Brookfield trustees approved a contract for both phases of renovation work to baseball field number one at Ehlert Park.
In partnership with Riverside Brookfield High School and the Brookfield Western Conference Babe Ruth baseball league, the village’s project will see “much-needed improvements” to the field, said Village President Michael Garvey at the village board’s Oct. 27 meeting.
In the first phase, due to be completed by the start of baseball season in March, those improvements will include the demolition and removal of existing structures like the dugouts, backstop fencing, storage facility and press box alongside the reconstruction of the dugouts, the installation of new backstop fencing and netting and some design and engineering services for the second phase, which will be completed later.
That second phase will involve constructing a new, combined storage and scoring area and installing remedial infrastructure for drainage issues that historically have caused the dugouts to flood.

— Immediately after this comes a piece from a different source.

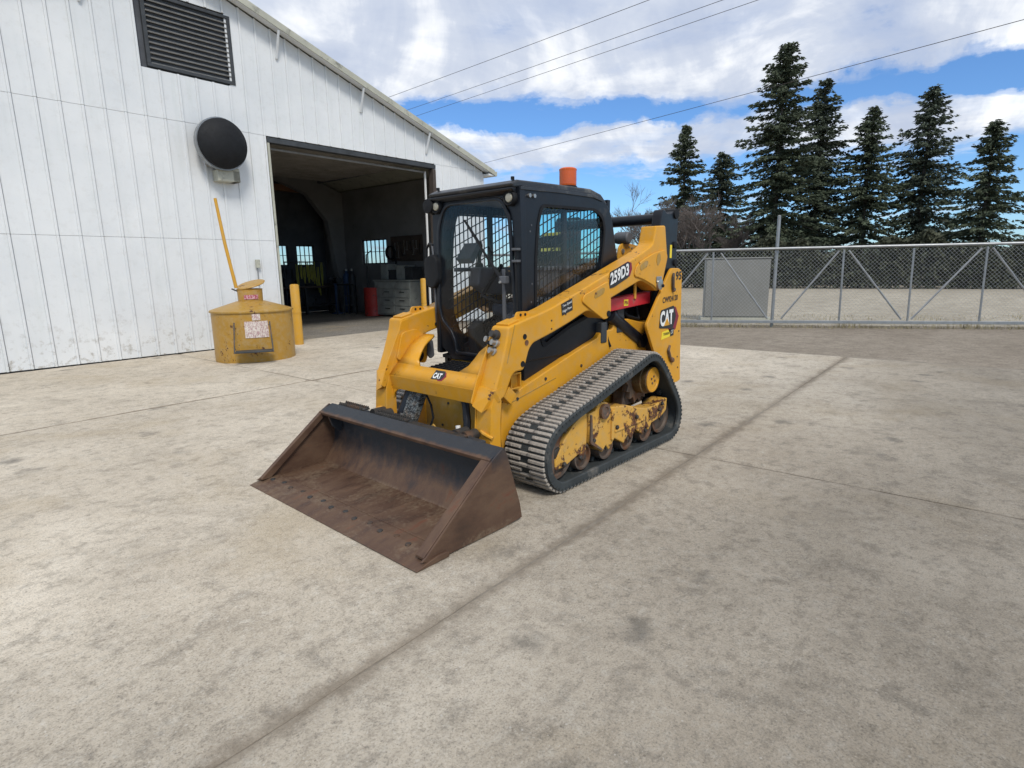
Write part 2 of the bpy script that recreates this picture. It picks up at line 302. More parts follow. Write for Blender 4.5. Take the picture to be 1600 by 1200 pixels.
# ------------------------------------------------------------------ mesh helpers
class MB:
    def __init__(s): s.v = []; s.f = []
    def add(s, vs, fs):
        k = len(s.v); s.v += [tuple(x) for x in vs]; s.f += [tuple(i+k for i in q) for q in fs]; return s
    def box(s, x0, x1, y0, y1, z0, z1, mat=None):
        vs = [Vector((x, y, z)) for x in (x0, x1) for y in (y0, y1) for z in (z0, z1)]
        if mat: vs = [mat @ v for v in vs]
        return s.add(vs, [(0, 1, 3, 2), (4, 6, 7, 5), (0, 4, 5, 1), (2, 3, 7, 6), (0, 2, 6, 4), (1, 5, 7, 3)])
    def bar(s, a, b, w, h, up=(0, 0, 1)):
        a = Vector(a); b = Vector(b); d = (b-a).normalized(); upv = Vector(up)
        if abs(d.dot(upv)) > .97: upv = Vector((1, 0, 0))
        x = d.cross(upv).normalized()*w/2; y = x.cross(d).normalized()*h/2
        vs = [p+sx*x+sy*y for p in (a, b) for sx, sy in ((-1, -1), (1, -1), (1, 1), (-1, 1))]
        return s.add(vs, [(0, 3, 2, 1), (4, 5, 6, 7), (0, 1, 5, 4), (1, 2, 6, 5), (2, 3, 7, 6), (3, 0, 4, 7)])
    def tube(s, pts, r, n=10, caps=True):
        pts = [Vector(p) for p in pts]; rs = r if isinstance(r, (list, tuple)) else [r]*len(pts)
        k = len(s.v); prev = None
        for i, p in enumerate(pts):
            d = (pts[min(i+1, len(pts)-1)]-pts[max(i-1, 0)]).normalized()
            if prev is None:
                a = d.orthogonal().normalized()
            else:
                a = (prev-d*prev.dot(d)).normalized()
            prev = a; b = d.cross(a)
            for j in range(n):
                t = 2*math.pi*j/n; s.v.append(tuple(p+(a*math.cos(t)+b*math.sin(t))*rs[i]))
        for i in range(len(pts)-1):
            for j in range(n):
                j2 = (j+1) % n; s.f.append((k+i*n+j, k+i*n+j2, k+(i+1)*n+j2, k+(i+1)*n+j))
        if caps:
            s.f.append(tuple(k+j for j in reversed(range(n)))); s.f.append(tuple(k+(len(pts)-1)*n+j for j in range(n)))
        return s
    def lathe(s, prof, n=24, o=(0, 0, 0), axis='Z'):
        k = len(s.v); o = Vector(o)
        for (r0, h) in prof:
            for j in range(n):
                t = 2*math.pi*j/n; a, b = r0*math.cos(t), r0*math.sin(t)
                p = {'Z': (a, b, h), 'Y': (a, h, b), 'X': (h, a, b)}[axis]; s.v.append(tuple(o+Vector(p)))
        for i in range(len(prof)-1):
            for j in range(n):
                j2 = (j+1) % n; q = (k+i*n+j, k+i*n+j2, k+(i+1)*n+j2, k+(i+1)*n+j)
                s.f.append(q if axis != 'Y' else q[::-1])
        s.f.append(tuple(k+j for j in range(n))); s.f.append(tuple(k+(len(prof)-1)*n+j for j in range(n)))
        return s
    def prism(s, poly, y0, y1, plane='XZ'):
        """polygon (a, b) extruded along the third axis"""
        n = len(poly)
        def P(a, b, c): return {'XZ': (a, c, b), 'YZ': (c, a, b), 'XY': (a, b, c)}[plane]
        vs = [P(a, b, y0) for a, b in poly]+[P(a, b, y1) for a, b in poly]
        fs = [tuple(range(n)), tuple(range(2*n-1, n-1, -1))]+[(i, i+n, (i+1) % n+n, (i+1) % n) for i in range(n)]
        return s.add(vs, fs)
    def build(s, name, mat, parent=None, bevel=0, smooth=False, seg=2, fix=True):
        me = bpy.data.meshes.new(name); me.from_pydata(s.v, [], s.f)
        if fix:
            bm = bmesh.new(); bm.from_mesh(me); bmesh.ops.recalc_face_normals(bm, faces=bm.faces); bm.to_mesh(me); bm.free()
        me.materials.append(mat); me.update()
        o = bpy.data.objects.new(name, me); COL.objects.link(o)
        if parent: o.parent = parent
        if smooth:
            for p in me.polygons: p.use_smooth = True
            me.set_sharp_from_angle(angle=rad(38))
        if bevel:
            b = o.modifiers.new('bevel', 'BEVEL'); b.width = bevel; b.segments = seg; b.limit_method = 'ANGLE'; b.angle_limit = rad(35)
            b.harden_normals = False
        return o
def ring(outer, inner, c, d0, d1, plane, cuts=96):
    """flat frame between two star-shaped outlines seen from c, with depth d0..d1"""
    def hit(poly, t):
        dx, dy = math.cos(t), math.sin(t); best = None
        for i in range(len(poly)):
            ax, ay = poly[i][0]-c[0], poly[i][1]-c[1]; bx, by = poly[(i+1) % len(poly)][0]-c[0], poly[(i+1) % len(poly)][1]-c[1]
            ex, ey = bx-ax, by-ay; den = dx*ey-dy*ex
            if abs(den) < 1e-12: continue
            k = (ax*ey-ay*ex)/den; w = (ax*dy-ay*dx)/den
            if k > 0 and -1e-6 <= w <= 1+1e-6 and (best is None or k > best): best = k
        return (c[0]+dx*best, c[1]+dy*best)
    ts = [2*math.pi*i/cuts for i in range(cuts)]+[math.atan2(p[1]-c[1], p[0]-c[0]) % (2*math.pi) for p in outer+inner]
    ts = sorted(set(round(t, 4) for t in ts)); n = len(ts)
    O = [hit(outer, t) for t in ts]; I = [hit(inner, t) for t in ts]
    def P(a, b, cc): return {'XZ': (a, cc, b), 'YZ': (cc, a, b)}[plane]
    mb = MB(); vs = [P(*p, d) for L in (O, I) for d in (d0, d1) for p in L]; fs = []
    for i in range(n):
        j = (i+1) % n
        fs += [(i, j, n*2+j, n*2+i), (n+i, n*3+i, n*3+j, n+j), (i, n+i, n+j, j), (n*2+i, n*2+j, n*3+j, n*3+i)]
    return mb.add(vs, fs)
def rounded(poly, rr, seg=5):
    """round the corners of a polygon"""
    out = []; n = len(poly)
    for i in range(n):
        p = Vector(poly[i]); a = Vector(poly[i-1])-p; b = Vector(poly[(i+1) % n])-p
        rad_ = rr[i] if isinstance(rr, (list, tuple)) else rr
        if rad_ <= 0: out.append(tuple(p)); continue
        L = min(rad_, a.length*.45, b.length*.45); A = p+a.normalized()*L; B = p+b.normalized()*L
        for k in range(seg+1):
            t = k/seg; out.append(tuple(A*(1-t)**2+p*2*t*(1-t)+B*t*t))
    return out
def empty(name, loc=(0, 0, 0), rz=0, parent=None):
    o = bpy.data.objects.new(name, None); COL.objects.link(o); o.location = loc; o.rotation_euler = (0, 0, rz); o.empty_display_size = .2
    if parent: o.parent = parent
    return o
def tag(o, label=None, cat=None, group=None, kind=None):
    for k, v in (('label', label), ('category', cat), ('group', group), ('kind', kind)):
        if v: o[k] = v
    return o
def clone(o, parent):
    c = o.copy(); COL.objects.link(c); c.parent = parent; return c
def copy_tree(o, parent=None):
    c = o.copy(); COL.objects.link(c); c.parent = parent
    for ch in list(o.children): copy_tree(ch, c)
    return c
def text(body, name, mat, parent, org, X, Y, height, width, bold=.02, lift=.002):
    """lettering laid on a surface: org is the lower left corner, X and Y the reading and the up direction"""
    cu = bpy.data.curves.new(name, 'FONT'); cu.body = body; cu.size = 1; cu.extrude = .0; cu.offset = bold; cu.space_character = 1.0+bold
    cu.resolution_u = 3
    t = bpy.data.objects.new(name, cu); COL.objects.link(t)
    bpy.context.view_layer.update()
    me = bpy.data.meshes.new_from_object(t.evaluated_get(bpy.context.evaluated_depsgraph_get()))
    bpy.data.objects.remove(t); bpy.data.curves.remove(cu)
    xs = [v.co.x for v in me.vertices]; ys = [v.co.y for v in me.vertices]
    x0, x1, y0, y1 = min(xs), max(xs), min(ys), max(ys)
    X = Vector(X); Y = Vector(Y); Nn = X.cross(Y).normalized(); org = Vector(org)
    for v in me.vertices:
        a = (v.co.x-x0)/(x1-x0)*width; b = (v.co.y-y0)/(y1-y0)*height
        v.co = org+X*a+Y*b+Nn*lift
    me.materials.clear(); me.materials.append(mat); me.update()
    o = bpy.data.objects.new(name, me); COL.objects.link(o); o.parent = parent; return o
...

The contract was awarded to Lindblad Construction, a firm based in Joliet, for a total price of $554,900. Lindblad was the lowest qualified bidder, village staffers said, though even their bid came in nearly $300,000 over the project’s previously estimated budget.
Other bids ranged in price from $575,000 up to $938,000.
The first phase of work will cost $295,000 while the second will cost $259,900, according to a village memo from the meeting.
RB will pitch in $100,000 toward the first phase of the project with Western Conference contributing another $20,000, the memo said, leaving the village on the hook for the remaining $175,000 for that phase and the entire cost of the second phase. Brookfield had only budgeted $100,000 toward the project initially, leaving $75,000 it would need to find a way to fund, according to the memo.
Garvey said village officials will need to account for the unexpectedly high costs of the second phase, which Assistant Village Manager Stevie Ferrari attributed to the “realities of [rising] construction costs,” as they finalize Brookfield’s 2026 budget.
“The board is aware that, if you approve this tonight, we are looking at, during our budget discussions, the need to come up with a significantly larger contribution from the village to finish phase two,” Garvey said. “Staff aptly pointed out that if we don’t intend on at least seriously considering the funding for stage two, that it wouldn’t make sense to move forward with phase one.”
According to the memo, two projects that Brookfield had budgeted for 2025 are no longer expected to be completed this year, freeing up about $138,000 for the project. Those projects include renovations of the bathroom facilities at Kiwanis Park and of the playground at Maple South Park.
At the village board meeting, Trustee Jennifer Hendricks asked if there would be any way to reduce the costs, but Ferrari said she found it unlikely.
“I think we do have the lowest qualified bid that we are going to see,” she said.
Ferrari said she did not recommend decreasing the scope of the project, as doing so could have negative consequences for the field’s use in the future. She said the engineer could look at phase two for possible places to cut costs if the board desired but said many of the costs, such as those for prefabricated structures or concrete work, likely cannot be adjusted without altering the project’s scope.
Ferrari said the village’s draft 2026 budget includes the second phase as a potential capital improvement project.
Garvey said it will be the board’s decision on whether Brookfield can accommodate the project in 2026. He said the village could seek state or township grant funding or ask RB or Western Conference to contribute more than they previously agreed to but called their existing funding contributions substantial.
“[The storage area] is probably the worst building we have in a park anywhere, and the investment in the amount of equipment and things we store in there — I’ve got to give credit to the Western Conference and RB people, they’ve tried to keep it up,” he said.